“Decameron: seconda novella della quarta giornata” – G. Boccaccio

Il Decameron è l’opera più celebre di Giovanni Boccaccio e una delle più importanti della letteratura italiana. Scritto nel XIV secolo – probabilmente tra il 1349 e il 1351-53 – raccoglie cento novelle, suddivise in dieci giornate. Boccaccio offre uno spaccato della società dell’epoca, unendo i valori dell’aristocrazia (come l’amor cortese) a quelli del ceto mercantile (come l’astuzia). Il libro racconta di dieci giovani che si ritirano in una tenuta di campagna poco lontano da Firenze per sfuggire dalla peste nera, che si sta diffondendo in tutta Europa. Per non annoiarsi, decidono di raccontare delle novelle, spesso di taglio umoristico e a sfondo erotico o ironico nei confronti delle istituzioni dell’epoca: per questo il Decameron fu a lungo censurato.

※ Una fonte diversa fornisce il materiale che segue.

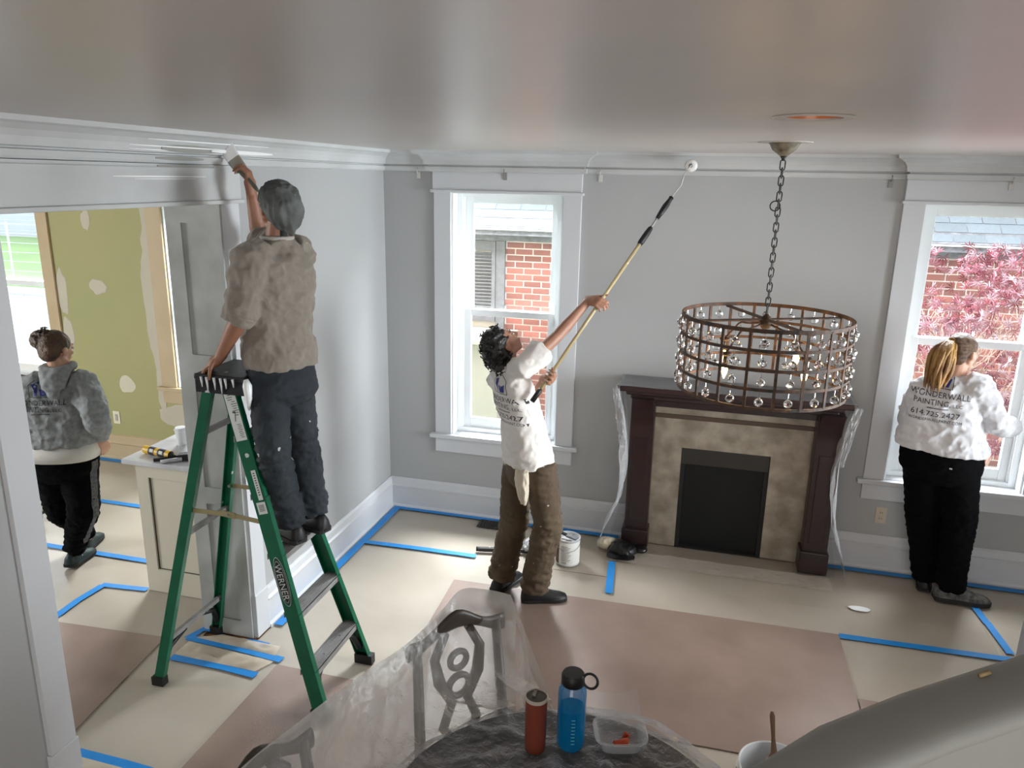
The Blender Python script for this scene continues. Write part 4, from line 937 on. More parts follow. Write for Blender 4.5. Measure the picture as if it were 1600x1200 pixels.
for i, (an, dd) in enumerate(zip(A['an'], ((-.9, .42), (-.95, .3)))): shoe(pA, an, dd, .836, M_black, mat('dark sole', (26, 24, 24), .6))
# pocket flap, white splodge and belt loop
bk = at(447, 560, -2.34)
MB().torus(pel+UP*.055, r, f, .0, .001, 4, 4)
hA = A['headc']; hf, hu = A['hf'], A['hu'].normalized(); hu = (hu-hf*hu.dot(hf)).normalized(); hr = hf.cross(hu)
b = MB(); b.ell(hA-hf*.018+hu*.038, hr*.092, hf*.112, hu*.088, 24, 16).ell(hA-hf*.075+hu*.012, hr*.085, hf*.075, hu*.085, 20, 14).ell(hA-hf*.115-hu*.012, hr*.06, hf*.045, hu*.05).cone(hA-hf*.13-hu*.02, .04, hA-hf*.165-hu*.045, .018)
m_ = crumple(voxel(b, .006, 3), .017, 13, (1.6, 1.6, .6), True)
m_.v = [p for p in m_.v]
m_.build('bandana', mat('dark grey bandana', (104, 108, 106), .8, var=(9, 1, (66, 70, 70)), spots=(45, .1, (176, 178, 176), .3)), pA, True)
b = MB().cone(hA-hf*.085-hu*.085, .02, hA-hf*.085-hu*.125, .024).tube([hA-hf*.09-hu*.11, hA-hf*.10-hu*.15, hA-hf*.085-hu*.185], [.016, .012, .004], 8).tube([hA-hf*.07-hu*.11, hA-hf*.06-hu*.15, hA-hf*.07-hu*.19], [.014, .011, .004], 8)
b.build('bandana_knot', mat('bandana dark', (36, 44, 44), .8), pA, True)
face_bits(PfA, hr, hf, hu, pA)
# paint brush in his right hand
br = thing('paint_brush', at(387, 280, -1.98), 'white-loaded angled paint brush held up against the cornice', 'paint brush')
h0, h1, h2, h3 = at(404, 299, -2.07), at(379, 268, -2.0), at(366, 250, -1.97), at(350, 226, -1.93)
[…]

Nell’introduzione della quarta giornata del Decameron prende la parola Boccaccio stesso. L’autore spiega che il suo testo è un trattato sull’uomo e che si serve di novelle a sfondo ironico in modo non diverso da quanto fanno i predicatori sul pulpito. Il linguaggio utilizzato da Boccaccio in questa introduzione è ampiamente difensivo, volto infatti al difendersi dalle accuse di trattare temi poco consoni nelle sue novelle.

La quarta giornata ha come tema centrale gli amori finiti in maniera tragica. La seconda novella ci è raccontata da Pampinea. Racconta di un uomo, Berto, talmente bugiardo che nessuno nella sua città gli crede e così è costretto a trasferirsi a Venezia, dove si fa frate e rinasce. Riesce infatti a tenere nascosti i suoi vizi in modo tale da guadagnare il rispetto dei suoi concittadini. Un giorno la moglie di un mercante va a confessarsi da lui. Berto, capendo di trovarsi di fronte ad una donna di poca intelligenza, decide di imbrogliarla. Le dice che l’arcangelo Gabriele gli ha parlato dicendogli che desidera giacere con la donna tramite il corpo del frate.

Berto e la donna consumano numerosi rapporti, ma la donna decide di raccontare la storia ad una sua amica per vantarsene e il racconto giunge fino ai cognati di lei che una notte irrompono nella casa mentre i due giacciono nello stesso letto. Berto riesce incredibilmente a fuggire gettandosi nel Canal Grande. Viene però catturato e legato ad una colonna in Piazza S. Marco. I frati del convento lo liberano e lo gettano in carcere, dove muore poco dopo.